The non-segment result for the three-month period under report was a net loss of €37 million, compared with the previous quarter's net profit of €218 million. The net profit reported for the second quarter included a pre-tax gain of €268 million arising on the sale of the major part of Infineon's RF power business to Cree Inc., USA, which, along with related impairment losses of €11 million, were included in other operating income. The third-quarter non-segment result comprises €18 million of cost of goods sold, €17 million of selling, general and administrative expenses and €2 million of research and development expenses.

The non-segment result includes €32 million of depreciation and amortization arising in conjunction with the purchase price allocation as well as other expenses for post-merger integration measures relating to International Rectifier.

Third-quarter operating income amounted to €319 million, compared to the preceding quarter's €532 million, which had included the above-mentioned gain on the sale of the major part of the RF power business. Income from continuing operations for the third quarter decreased accordingly to €254 million, down from the €457 million reported for the second quarter. Income from discontinued operations improved quarter-on-quarter from a break-even amount of €0 million to €17 million in the third quarter. Net income for the three-month period totaled €271 million, compared with €457 million in the previous quarter. The third-quarter income tax expense amounted to €49 million. The corresponding figure for the second quarter was €62 million, influenced in part by the gain arising on the sale of the major part of the RF power business.

Earnings per share (basic and diluted) for the third quarter of the 2018 fiscal year amounted to €0.24, down from the previous quarter's €0.40, which had been impacted by the above-mentioned exceptional item. Adjusted earnings per share (diluted) amounted to €0.24, compared to €0.26 in the second quarter. For the purpose of calculating adjusted earnings per share (diluted), a number of items were eliminated, most notably acquisition-related depreciation/amortization and other expenses (net of tax) as well as reversals of valuation allowances on deferred tax assets.

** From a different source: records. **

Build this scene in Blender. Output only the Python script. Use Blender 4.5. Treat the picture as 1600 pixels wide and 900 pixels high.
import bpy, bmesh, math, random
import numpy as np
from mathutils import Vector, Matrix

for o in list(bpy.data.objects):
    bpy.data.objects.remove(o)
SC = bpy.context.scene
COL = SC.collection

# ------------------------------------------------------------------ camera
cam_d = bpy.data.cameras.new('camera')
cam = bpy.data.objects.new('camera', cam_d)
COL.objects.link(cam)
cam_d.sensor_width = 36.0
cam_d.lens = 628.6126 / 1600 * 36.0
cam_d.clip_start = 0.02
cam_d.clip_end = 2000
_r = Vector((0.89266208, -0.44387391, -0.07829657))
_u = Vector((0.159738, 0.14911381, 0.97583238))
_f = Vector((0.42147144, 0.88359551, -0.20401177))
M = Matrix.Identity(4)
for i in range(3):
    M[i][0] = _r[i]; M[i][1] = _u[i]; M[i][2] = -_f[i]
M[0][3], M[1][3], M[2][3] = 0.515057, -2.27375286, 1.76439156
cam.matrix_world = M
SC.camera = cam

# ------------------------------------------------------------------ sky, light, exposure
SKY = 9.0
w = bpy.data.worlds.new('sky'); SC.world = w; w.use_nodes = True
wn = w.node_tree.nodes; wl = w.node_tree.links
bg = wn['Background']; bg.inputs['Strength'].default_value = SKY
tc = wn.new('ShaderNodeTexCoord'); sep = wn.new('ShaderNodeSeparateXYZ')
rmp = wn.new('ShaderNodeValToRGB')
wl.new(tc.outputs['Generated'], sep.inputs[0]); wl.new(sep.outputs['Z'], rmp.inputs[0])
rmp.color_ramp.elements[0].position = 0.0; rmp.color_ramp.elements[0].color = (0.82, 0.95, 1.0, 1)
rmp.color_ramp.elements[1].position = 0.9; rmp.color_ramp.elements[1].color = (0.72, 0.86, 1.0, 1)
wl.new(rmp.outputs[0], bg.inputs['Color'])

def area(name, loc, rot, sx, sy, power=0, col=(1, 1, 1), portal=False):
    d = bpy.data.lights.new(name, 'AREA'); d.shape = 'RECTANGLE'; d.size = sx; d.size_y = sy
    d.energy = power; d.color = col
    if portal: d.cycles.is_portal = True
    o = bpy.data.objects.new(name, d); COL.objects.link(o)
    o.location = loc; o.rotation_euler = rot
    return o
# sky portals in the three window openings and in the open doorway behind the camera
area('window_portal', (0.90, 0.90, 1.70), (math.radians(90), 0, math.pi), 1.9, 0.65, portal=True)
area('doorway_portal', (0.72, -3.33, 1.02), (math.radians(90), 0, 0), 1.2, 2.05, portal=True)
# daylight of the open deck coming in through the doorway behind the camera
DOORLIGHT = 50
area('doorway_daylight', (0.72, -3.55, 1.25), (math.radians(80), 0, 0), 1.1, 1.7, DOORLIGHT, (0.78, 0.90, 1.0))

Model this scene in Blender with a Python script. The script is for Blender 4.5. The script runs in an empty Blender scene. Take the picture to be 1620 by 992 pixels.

Investments - which Infineon defines as the sum of purchases of property, plant and equipment, purchases of intangible assets and capitalized development costs - amounted to €280 million in the third quarter of the 2018 fiscal year, compared with €263 million in the preceding three-month period. Depreciation and amortization increased from €211 million to €219 million quarter-on-quarter.

Free cash flow from continuing operations amounted to €192 million. In the second quarter of the 2018 fiscal year, free cash flow totaled €334 million, including in particular the impact of the sale of the major part of the RF power business. Net cash provided by operating activities from continuing operations increased from €310 million to €462 million quarter-on-quarter.

The gross cash position rose from €2,438 million to 2,621 million over the course of the third quarter. The net cash position improved from €649 million to €792 million during the same period.